What needs to be done
Could you print every line from the first one of the records below through the line containing "C = S.collection", with both included and nothing else?

[Data listing]
►

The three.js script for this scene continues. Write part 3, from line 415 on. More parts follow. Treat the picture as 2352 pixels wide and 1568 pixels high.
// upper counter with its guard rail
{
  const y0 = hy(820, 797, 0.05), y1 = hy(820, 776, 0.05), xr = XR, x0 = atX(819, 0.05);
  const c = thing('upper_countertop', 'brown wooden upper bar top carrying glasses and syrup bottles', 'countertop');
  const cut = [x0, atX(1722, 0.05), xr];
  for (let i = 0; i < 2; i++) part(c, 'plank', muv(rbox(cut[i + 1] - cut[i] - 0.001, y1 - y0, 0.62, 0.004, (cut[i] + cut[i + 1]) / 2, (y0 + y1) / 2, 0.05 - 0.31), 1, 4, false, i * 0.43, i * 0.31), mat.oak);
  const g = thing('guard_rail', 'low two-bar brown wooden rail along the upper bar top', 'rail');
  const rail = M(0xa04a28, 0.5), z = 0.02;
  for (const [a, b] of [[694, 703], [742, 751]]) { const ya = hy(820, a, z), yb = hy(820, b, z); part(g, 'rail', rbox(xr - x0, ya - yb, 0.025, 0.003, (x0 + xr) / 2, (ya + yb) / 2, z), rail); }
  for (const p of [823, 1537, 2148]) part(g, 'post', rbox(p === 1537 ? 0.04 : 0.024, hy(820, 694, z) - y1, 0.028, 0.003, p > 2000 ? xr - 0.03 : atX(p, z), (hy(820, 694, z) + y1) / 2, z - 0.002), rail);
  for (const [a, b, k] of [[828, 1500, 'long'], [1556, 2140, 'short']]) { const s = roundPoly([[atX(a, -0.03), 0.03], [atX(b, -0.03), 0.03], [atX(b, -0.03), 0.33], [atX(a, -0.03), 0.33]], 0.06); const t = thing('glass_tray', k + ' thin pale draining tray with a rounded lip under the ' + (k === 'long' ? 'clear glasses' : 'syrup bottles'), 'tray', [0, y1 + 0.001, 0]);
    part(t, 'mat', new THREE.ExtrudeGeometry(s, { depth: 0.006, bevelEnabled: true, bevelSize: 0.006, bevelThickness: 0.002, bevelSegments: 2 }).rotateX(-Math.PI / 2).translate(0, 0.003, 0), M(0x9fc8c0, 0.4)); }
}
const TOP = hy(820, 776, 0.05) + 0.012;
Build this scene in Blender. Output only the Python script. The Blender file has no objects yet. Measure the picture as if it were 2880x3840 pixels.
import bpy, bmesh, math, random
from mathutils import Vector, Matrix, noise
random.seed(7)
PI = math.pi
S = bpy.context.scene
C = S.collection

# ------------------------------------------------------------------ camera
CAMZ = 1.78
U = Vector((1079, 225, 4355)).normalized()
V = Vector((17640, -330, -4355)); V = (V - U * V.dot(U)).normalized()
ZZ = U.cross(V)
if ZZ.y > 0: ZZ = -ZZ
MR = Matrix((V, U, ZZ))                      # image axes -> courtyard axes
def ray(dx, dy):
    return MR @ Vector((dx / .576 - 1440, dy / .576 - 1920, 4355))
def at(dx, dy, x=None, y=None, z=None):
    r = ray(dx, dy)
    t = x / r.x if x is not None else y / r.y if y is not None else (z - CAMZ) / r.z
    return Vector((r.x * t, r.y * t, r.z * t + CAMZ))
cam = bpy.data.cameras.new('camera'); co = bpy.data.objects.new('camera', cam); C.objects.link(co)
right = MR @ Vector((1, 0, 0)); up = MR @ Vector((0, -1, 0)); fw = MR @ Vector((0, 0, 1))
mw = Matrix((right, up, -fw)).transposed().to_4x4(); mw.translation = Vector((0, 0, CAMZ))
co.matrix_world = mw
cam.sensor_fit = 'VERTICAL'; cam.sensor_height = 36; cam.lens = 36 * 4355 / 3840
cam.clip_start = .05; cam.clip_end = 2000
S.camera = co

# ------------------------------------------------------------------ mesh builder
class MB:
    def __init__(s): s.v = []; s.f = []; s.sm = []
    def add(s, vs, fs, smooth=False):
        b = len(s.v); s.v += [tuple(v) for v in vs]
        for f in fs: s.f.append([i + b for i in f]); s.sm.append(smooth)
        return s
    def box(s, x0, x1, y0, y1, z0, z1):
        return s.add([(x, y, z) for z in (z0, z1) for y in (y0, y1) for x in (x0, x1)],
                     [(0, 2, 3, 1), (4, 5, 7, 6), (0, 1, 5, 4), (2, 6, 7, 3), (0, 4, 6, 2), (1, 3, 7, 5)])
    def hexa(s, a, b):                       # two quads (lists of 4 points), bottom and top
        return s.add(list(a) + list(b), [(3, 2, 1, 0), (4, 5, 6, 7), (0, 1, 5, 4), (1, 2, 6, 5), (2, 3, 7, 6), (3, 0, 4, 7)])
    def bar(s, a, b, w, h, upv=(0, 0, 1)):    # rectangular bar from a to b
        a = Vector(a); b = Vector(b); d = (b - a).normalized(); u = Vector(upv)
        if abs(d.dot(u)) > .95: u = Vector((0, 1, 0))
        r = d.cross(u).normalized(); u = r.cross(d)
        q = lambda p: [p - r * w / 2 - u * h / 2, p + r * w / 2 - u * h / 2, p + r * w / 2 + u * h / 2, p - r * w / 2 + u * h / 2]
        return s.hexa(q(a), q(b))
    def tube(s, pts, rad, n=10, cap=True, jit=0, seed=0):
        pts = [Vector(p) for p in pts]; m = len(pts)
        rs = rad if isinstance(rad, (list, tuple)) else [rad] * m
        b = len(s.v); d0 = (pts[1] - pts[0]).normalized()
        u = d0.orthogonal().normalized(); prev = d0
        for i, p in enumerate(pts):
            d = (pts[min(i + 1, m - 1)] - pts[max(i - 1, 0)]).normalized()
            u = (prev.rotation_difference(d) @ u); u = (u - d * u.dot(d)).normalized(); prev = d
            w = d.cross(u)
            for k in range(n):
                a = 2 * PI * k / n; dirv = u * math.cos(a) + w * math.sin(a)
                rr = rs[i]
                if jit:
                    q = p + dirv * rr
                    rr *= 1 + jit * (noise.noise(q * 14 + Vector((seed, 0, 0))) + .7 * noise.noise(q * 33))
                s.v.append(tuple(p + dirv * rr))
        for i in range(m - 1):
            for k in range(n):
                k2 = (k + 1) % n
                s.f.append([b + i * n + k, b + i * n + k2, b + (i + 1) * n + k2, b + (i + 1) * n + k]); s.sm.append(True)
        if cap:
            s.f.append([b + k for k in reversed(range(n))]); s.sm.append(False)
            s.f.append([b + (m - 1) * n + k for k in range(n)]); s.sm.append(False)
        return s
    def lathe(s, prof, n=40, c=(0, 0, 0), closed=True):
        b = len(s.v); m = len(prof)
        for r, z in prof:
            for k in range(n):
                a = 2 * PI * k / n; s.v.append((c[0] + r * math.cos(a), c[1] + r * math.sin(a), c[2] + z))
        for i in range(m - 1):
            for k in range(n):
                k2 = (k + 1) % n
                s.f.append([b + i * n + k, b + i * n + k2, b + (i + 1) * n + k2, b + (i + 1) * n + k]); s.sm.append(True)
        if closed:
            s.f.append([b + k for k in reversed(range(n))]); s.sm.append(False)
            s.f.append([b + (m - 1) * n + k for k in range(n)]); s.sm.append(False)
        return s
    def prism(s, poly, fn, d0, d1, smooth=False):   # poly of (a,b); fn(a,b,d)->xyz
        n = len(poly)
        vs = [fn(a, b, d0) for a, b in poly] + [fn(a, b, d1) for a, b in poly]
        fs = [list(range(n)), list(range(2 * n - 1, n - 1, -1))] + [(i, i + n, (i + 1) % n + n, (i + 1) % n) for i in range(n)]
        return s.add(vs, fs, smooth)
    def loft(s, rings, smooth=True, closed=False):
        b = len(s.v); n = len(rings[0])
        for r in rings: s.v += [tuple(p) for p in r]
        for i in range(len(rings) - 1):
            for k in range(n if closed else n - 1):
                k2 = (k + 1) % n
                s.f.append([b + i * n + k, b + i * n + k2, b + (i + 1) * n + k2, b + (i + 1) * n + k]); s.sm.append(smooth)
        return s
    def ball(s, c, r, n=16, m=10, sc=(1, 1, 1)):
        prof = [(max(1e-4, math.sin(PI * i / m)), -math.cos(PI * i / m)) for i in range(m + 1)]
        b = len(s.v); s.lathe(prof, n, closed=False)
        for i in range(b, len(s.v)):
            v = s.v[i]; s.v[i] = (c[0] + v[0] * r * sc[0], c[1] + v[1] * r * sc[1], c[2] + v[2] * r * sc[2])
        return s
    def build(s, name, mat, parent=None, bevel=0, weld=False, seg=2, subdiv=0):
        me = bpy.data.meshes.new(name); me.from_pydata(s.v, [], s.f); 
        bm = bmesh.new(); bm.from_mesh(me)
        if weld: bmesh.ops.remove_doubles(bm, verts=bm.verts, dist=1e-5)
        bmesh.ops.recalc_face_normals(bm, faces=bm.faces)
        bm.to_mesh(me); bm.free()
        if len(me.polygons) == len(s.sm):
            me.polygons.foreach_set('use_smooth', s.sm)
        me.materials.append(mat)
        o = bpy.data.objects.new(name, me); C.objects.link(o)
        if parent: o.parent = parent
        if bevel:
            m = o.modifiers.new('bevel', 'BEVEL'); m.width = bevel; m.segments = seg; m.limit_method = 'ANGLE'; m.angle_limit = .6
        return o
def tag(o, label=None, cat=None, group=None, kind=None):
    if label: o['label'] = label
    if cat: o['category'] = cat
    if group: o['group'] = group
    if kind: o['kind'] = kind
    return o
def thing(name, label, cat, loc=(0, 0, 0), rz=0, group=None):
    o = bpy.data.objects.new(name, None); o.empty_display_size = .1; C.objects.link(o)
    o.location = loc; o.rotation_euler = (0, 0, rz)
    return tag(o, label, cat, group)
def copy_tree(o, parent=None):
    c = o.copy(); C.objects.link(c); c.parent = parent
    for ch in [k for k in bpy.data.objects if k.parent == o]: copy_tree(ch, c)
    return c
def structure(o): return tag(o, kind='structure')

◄

Output for this exercise
The three.js script for this scene continues. Write part 3, from line 415 on. More parts follow. Treat the picture as 2352 pixels wide and 1568 pixels high.
// upper counter with its guard rail
{
  const y0 = hy(820, 797, 0.05), y1 = hy(820, 776, 0.05), xr = XR, x0 = atX(819, 0.05);
  const c = thing('upper_countertop', 'brown wooden upper bar top carrying glasses and syrup bottles', 'countertop');
  const cut = [x0, atX(1722, 0.05), xr];
  for (let i = 0; i < 2; i++) part(c, 'plank', muv(rbox(cut[i + 1] - cut[i] - 0.001, y1 - y0, 0.62, 0.004, (cut[i] + cut[i + 1]) / 2, (y0 + y1) / 2, 0.05 - 0.31), 1, 4, false, i * 0.43, i * 0.31), mat.oak);
  const g = thing('guard_rail', 'low two-bar brown wooden rail along the upper bar top', 'rail');
  const rail = M(0xa04a28, 0.5), z = 0.02;
  for (const [a, b] of [[694, 703], [742, 751]]) { const ya = hy(820, a, z), yb = hy(820, b, z); part(g, 'rail', rbox(xr - x0, ya - yb, 0.025, 0.003, (x0 + xr) / 2, (ya + yb) / 2, z), rail); }
  for (const p of [823, 1537, 2148]) part(g, 'post', rbox(p === 1537 ? 0.04 : 0.024, hy(820, 694, z) - y1, 0.028, 0.003, p > 2000 ? xr - 0.03 : atX(p, z), (hy(820, 694, z) + y1) / 2, z - 0.002), rail);
  for (const [a, b, k] of [[828, 1500, 'long'], [1556, 2140, 'short']]) { const s = roundPoly([[atX(a, -0.03), 0.03], [atX(b, -0.03), 0.03], [atX(b, -0.03), 0.33], [atX(a, -0.03), 0.33]], 0.06); const t = thing('glass_tray', k + ' thin pale draining tray with a rounded lip under the ' + (k === 'long' ? 'clear glasses' : 'syrup bottles'), 'tray', [0, y1 + 0.001, 0]);
    part(t, 'mat', new THREE.ExtrudeGeometry(s, { depth: 0.006, bevelEnabled: true, bevelSize: 0.006, bevelThickness: 0.002, bevelSegments: 2 }).rotateX(-Math.PI / 2).translate(0, 0.003, 0), M(0x9fc8c0, 0.4)); }
}
const TOP = hy(820, 776, 0.05) + 0.012;
Build this scene in Blender. Output only the Python script. The Blender file has no objects yet. Measure the picture as if it were 2880x3840 pixels.
import bpy, bmesh, math, random
from mathutils import Vector, Matrix, noise
random.seed(7)
PI = math.pi
S = bpy.context.scene
C = S.collection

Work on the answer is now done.